**WHAT TO DO:**
Collect all lines below with the string "scene".
* START PROVIDED MATERIAL *
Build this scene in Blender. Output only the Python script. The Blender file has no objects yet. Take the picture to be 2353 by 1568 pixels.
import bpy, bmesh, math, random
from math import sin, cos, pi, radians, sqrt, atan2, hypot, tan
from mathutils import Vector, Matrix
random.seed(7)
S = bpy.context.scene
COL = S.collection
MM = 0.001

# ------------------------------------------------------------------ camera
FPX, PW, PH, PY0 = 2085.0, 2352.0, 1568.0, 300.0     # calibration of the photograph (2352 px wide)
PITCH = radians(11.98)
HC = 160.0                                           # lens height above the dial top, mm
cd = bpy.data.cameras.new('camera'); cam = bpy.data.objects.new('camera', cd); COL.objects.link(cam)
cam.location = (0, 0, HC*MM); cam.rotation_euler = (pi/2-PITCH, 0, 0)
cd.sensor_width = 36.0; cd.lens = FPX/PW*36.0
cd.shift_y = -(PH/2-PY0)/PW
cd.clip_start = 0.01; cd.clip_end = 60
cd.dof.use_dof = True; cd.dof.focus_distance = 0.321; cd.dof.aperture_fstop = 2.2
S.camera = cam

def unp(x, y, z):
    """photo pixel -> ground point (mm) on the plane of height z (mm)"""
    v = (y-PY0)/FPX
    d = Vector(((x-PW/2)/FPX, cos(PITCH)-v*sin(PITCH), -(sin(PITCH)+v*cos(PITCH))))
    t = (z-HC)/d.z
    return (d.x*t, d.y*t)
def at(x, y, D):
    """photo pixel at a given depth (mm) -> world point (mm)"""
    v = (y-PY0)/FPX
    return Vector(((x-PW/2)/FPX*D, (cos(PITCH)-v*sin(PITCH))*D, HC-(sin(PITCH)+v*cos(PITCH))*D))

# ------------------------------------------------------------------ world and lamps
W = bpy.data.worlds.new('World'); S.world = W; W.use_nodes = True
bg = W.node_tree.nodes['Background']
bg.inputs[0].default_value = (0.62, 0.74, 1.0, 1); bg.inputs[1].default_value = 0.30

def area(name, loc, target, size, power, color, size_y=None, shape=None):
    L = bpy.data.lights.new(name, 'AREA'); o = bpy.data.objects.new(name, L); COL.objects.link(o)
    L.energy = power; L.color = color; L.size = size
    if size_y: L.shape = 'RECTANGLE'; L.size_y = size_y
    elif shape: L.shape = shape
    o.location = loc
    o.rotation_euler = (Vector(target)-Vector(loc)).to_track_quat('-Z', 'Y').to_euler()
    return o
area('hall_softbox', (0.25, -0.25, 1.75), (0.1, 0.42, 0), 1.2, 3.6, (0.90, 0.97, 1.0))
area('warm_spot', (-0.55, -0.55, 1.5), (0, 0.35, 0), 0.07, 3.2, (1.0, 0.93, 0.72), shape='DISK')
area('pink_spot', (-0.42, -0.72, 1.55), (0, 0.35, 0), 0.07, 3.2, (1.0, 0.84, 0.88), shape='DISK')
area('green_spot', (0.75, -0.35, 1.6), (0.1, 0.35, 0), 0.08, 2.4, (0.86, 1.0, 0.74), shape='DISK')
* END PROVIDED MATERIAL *
**ANSWER BELOW:**
Build this scene in Blender. Output only the Python script. The Blender file has no objects yet. Take the picture to be 2353 by 1568 pixels.
S = bpy.context.scene